The ink written by my 18-year-old hand has faded to a dull brown: July 1, 1976.

Thirty-three years ago today.

The baseball bares the scars and scuffs of a game. It still feels good in my hands.

An 0-2 curve ball, a big roundhouse type that complimented a 90 mph fastball hitting the glove as pretty as you please on the outside corner.

Kenny Phelps was the hitter, the Kansas City Royals’ number one draft pick that year. Phelps was a hitting machine, played nine years in The Show with K.C. and Seattle, with arms like tree trunks and one of the nastiest make-you-week-in-the-knees glares you’d ever want to see staring back at you from the batter’s box. His look alone made you question your choice of profession.

I had just gassed him with an eye-high fastball for strike two.
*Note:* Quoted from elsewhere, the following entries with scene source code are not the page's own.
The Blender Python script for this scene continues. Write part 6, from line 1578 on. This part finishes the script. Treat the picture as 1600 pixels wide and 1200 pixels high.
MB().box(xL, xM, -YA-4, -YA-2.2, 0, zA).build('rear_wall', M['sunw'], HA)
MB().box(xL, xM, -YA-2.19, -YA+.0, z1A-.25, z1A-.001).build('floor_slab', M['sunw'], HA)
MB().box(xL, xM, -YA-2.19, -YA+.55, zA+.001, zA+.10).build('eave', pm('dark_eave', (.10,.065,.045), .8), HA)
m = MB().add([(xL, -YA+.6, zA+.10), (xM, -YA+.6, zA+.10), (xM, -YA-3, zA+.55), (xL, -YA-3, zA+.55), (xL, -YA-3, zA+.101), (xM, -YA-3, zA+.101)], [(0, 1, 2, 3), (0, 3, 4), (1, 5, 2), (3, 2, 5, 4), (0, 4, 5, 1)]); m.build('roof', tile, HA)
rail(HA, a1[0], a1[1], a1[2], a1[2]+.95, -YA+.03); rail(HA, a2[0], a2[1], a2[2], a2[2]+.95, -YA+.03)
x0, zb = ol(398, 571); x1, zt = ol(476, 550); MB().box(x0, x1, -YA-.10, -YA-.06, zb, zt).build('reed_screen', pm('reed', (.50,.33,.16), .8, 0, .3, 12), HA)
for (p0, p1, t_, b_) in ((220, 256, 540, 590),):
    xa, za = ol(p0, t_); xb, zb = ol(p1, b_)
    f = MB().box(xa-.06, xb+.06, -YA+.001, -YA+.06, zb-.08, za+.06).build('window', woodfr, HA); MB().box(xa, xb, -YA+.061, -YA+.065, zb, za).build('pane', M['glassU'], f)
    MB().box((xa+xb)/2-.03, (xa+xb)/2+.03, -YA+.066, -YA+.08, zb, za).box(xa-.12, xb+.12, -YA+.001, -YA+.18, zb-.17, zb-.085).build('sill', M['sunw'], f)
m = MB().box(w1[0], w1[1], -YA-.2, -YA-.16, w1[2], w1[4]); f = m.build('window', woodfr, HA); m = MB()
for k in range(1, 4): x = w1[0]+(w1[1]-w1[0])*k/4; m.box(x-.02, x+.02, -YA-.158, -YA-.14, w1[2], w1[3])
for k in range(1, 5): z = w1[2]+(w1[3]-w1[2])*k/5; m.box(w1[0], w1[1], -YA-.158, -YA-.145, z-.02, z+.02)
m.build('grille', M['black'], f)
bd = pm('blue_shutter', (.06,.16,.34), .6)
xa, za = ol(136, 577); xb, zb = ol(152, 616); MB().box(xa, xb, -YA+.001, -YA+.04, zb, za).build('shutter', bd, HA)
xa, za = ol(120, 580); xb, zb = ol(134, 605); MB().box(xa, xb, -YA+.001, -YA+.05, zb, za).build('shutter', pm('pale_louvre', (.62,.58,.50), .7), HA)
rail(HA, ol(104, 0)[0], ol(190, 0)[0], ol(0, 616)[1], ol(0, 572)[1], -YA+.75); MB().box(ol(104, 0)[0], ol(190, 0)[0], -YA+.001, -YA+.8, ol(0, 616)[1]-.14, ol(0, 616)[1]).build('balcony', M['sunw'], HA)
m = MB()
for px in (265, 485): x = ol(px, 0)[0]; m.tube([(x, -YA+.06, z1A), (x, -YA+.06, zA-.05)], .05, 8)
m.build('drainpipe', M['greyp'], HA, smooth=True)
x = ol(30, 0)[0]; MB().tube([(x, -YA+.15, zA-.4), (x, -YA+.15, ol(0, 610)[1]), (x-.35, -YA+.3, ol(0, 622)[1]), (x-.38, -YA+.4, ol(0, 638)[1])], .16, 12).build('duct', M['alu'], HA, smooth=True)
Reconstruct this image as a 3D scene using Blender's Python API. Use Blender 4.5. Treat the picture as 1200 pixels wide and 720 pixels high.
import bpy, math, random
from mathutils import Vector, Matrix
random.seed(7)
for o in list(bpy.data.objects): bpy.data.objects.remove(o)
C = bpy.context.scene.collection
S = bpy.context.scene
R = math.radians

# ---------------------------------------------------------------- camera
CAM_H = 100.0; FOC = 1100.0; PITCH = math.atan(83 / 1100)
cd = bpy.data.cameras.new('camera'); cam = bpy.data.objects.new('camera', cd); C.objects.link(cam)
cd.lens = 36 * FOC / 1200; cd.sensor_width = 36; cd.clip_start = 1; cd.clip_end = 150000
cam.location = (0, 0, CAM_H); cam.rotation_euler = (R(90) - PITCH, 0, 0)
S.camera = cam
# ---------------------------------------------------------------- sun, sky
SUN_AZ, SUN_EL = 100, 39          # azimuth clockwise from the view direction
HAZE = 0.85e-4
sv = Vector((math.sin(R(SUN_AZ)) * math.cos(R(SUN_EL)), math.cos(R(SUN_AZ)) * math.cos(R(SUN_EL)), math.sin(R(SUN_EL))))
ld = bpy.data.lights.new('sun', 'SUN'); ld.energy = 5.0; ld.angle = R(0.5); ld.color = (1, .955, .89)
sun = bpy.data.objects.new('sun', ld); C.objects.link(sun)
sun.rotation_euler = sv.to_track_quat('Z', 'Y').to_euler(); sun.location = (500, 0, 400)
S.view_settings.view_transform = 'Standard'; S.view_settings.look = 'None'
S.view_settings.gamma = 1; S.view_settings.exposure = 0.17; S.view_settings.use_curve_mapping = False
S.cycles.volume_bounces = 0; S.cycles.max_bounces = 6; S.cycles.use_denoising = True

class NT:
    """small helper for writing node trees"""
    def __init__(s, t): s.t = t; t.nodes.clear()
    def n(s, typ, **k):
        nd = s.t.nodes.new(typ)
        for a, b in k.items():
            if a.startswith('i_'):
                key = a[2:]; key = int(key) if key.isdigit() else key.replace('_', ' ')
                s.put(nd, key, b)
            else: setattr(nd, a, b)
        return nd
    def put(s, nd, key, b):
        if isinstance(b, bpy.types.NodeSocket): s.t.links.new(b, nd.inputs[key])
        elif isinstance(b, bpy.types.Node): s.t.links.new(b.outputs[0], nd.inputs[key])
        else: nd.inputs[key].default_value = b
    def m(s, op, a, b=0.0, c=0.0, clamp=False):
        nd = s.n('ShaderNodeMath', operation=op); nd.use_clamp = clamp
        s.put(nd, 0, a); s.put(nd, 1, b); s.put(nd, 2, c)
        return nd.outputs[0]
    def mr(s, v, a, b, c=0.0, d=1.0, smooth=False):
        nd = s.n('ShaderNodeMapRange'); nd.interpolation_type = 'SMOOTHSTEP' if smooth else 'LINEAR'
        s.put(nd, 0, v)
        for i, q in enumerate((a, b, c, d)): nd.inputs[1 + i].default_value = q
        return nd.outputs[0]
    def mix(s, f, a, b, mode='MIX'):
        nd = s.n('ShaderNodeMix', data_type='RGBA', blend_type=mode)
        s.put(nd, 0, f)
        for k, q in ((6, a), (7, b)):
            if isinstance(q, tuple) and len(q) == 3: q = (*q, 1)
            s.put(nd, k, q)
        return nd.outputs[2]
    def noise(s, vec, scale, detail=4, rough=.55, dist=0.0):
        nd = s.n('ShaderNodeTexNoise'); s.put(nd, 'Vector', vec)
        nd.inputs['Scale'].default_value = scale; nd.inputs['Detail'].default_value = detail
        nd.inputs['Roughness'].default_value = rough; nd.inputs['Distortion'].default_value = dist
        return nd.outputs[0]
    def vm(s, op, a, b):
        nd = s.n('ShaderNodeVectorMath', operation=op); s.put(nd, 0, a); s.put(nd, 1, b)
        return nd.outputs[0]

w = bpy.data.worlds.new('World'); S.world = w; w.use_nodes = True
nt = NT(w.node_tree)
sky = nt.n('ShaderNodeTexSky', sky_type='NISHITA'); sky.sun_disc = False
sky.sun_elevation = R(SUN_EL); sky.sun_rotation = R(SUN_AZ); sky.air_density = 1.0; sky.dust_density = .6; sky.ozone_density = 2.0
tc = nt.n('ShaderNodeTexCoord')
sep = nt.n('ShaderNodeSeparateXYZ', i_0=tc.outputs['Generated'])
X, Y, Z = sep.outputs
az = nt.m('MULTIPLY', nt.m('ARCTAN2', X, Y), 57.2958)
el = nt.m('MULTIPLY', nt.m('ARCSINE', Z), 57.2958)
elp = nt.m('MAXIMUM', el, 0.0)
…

My 0-2 deuce started out at his eyeballs and hit the catcher’s target at Kenny’s knees – which coincidentally, buckled like cheap table legs.  

The umpire rang him up and I picked up my first win as a professional baseball player.

Billy Evers, my catcher, now a scout for the San Francisco Giants, trotted to the mound, gave me this ball, and said, “Nice job, rook.”

My pitching line that day: nine innings pitched, one run, three hits, no walks, and eight strikeouts.

I wasn’t even a month out of high school, a professional for all of three weeks then. I’d been to Florida twice before in my life, but this was the first time I’d ever been by myself – in fact, this was the first time I’d been anywhere by myself.

The Cubs drafted me on a Thursday, I signed on Saturday, was on a plane by Sunday and on the mound on Monday.

That fast.

We won 6-4 in 14 innings. I threw nine innings of relief to get the win. I gave up my only run in the 13th, a game-tying homer.

The real moment of the game came in the top of the 14th, on a George DeMatteo inside the park homerun to score former USC ball player Steve Rackley from first.  DeMatteo drove the ball to right center. It ricocheted off a metal pole in the tarp covered chain link fence into the right field corner near the bullpen.

What made this moment so funny was that Rackley suffered through those 14 innings of baseball in 99-degree Central Florida summer heat, sweating out a half dozen or so Tequila Sunrises from the night before. Bloodshot and rheumy eyed, Steve laced a single up the middle as a pinch-hitter just moments before. He said afterwards that he saw three baseballs coming at him and swung at the one in the middle.

He stood on first, hands on his knees, heaving, desperately trying to keep the Tequila, orange juice and grenadine where it belonged.

As the ball left DeMatteo’s bat, Rackley was off. His problems started as he rounded second and tried to find third.

He couldn’t, wandering off almost into shallow left field at full gallop until correcting his course to finally hit third, his mouth agape, his tongue wagging and his complexion waxen.

Steve took such a wide, roundhouse turn of third he almost fell into the third base dugout, but another more pressing problem by then arose. George, who hit the ball, had already rounded third and actually had to slow up or he’d have passed him.

Rackley and DeMatteo hit the plate one behind the other. Steve though, didn’t break stride, running through the gate, down the tunnel under the grandstand and out the exit to the parking lot where he promptly surrendered those half dozen or so Tequila Sunrises.

When we boarded the bus to go home, we found Steve lying prone, stretched across the two back seats, an ice towel draped over his face.

He was not moving, and we did not bother him.

I remember this play every time I hold that baseball.

So Steve, if you’re out there, let’s do lunch. Sweet tea this time, hold the tequila and hold the sunrise.